In one of these projects we are looking at SSSIs (Sites of Special Scientific Interest). These sites are ‘special’ because of their habitats, species or geology. Agri-environment schemes have an important role to play in ensuring that they are maintained and protected. SSSIs contribute to a government goal of restoring 75% of over a million hectares of terrestrial and freshwater protected sites to a favourable condition securing their wildlife value for the long term. SSSIs represent some of the best of England’s biodiversity sites and it is important to Defra and Natural England to be able to evaluate the contribution that agri-environment schemes make in delivering for biodiversity when they occur on SSSIs. Our task was therefore to evaluate the evidence of change in condition, assess the evidence of the relationship between agri-environment schemes and changes in SSSI condition and understand what motivates owners and occupiers to manage their SSSIs.

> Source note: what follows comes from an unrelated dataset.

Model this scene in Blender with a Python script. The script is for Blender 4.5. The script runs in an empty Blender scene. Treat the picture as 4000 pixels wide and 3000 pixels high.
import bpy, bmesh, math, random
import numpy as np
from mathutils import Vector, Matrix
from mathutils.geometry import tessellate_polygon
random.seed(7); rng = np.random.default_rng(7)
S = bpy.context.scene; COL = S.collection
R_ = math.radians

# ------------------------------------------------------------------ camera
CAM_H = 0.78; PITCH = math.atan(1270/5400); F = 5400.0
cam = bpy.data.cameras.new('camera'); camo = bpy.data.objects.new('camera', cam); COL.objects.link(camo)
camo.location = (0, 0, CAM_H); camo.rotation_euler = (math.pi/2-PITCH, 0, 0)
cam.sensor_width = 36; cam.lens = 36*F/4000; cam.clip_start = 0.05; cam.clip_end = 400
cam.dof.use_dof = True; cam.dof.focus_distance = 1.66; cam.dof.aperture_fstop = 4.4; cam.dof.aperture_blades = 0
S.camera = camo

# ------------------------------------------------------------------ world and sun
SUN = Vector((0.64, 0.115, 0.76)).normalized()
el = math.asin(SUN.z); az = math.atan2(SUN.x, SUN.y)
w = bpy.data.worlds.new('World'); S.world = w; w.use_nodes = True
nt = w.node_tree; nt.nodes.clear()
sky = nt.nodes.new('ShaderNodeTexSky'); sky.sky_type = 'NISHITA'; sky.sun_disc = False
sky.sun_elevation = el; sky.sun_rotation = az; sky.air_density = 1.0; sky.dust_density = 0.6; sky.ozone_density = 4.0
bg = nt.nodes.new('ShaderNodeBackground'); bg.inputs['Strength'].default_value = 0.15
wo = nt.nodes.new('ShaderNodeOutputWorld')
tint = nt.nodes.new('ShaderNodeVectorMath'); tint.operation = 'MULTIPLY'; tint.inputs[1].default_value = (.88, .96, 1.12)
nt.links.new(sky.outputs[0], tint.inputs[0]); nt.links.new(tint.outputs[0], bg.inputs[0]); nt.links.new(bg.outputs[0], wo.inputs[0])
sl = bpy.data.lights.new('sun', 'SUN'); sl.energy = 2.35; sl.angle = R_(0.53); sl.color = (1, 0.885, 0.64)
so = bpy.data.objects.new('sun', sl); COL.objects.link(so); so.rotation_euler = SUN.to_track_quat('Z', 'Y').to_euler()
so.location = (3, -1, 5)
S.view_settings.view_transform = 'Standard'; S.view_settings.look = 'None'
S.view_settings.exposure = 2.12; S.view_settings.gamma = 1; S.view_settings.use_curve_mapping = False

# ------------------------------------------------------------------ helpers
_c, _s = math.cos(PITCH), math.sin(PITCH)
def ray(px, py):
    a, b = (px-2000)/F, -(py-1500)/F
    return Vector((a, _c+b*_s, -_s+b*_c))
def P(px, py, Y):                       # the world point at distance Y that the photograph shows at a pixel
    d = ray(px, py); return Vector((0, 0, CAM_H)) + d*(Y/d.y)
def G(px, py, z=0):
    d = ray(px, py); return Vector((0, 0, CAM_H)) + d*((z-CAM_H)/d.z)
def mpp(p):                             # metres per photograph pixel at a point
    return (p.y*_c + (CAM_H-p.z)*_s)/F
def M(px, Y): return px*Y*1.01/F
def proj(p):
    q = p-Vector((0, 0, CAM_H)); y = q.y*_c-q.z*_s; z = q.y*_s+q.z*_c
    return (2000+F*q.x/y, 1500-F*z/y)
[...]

One of the other projects won under this framework seeks to quantify the retention and loss of grassland established through ‘arable reversion.’ Arable reversion occurs when farmers are paid a subsidy to lay aside arable land to grassland in the interests of biodiversity, enhancing landscape quality and conserving wildlife. This task uses the existing ‘CROME’ crop map of England and other data and compares it against current Sentinel satellite data, available directly from our own Data Services. Through spatial analysis it is possible to identify those parcels which have reverted to ploughing. When asked, farmers suggest that they will maintain arable land converted to grassland once the subsidy has ended but analysis suggests that this is not always the case. Understanding the motivation behind these decisions is important.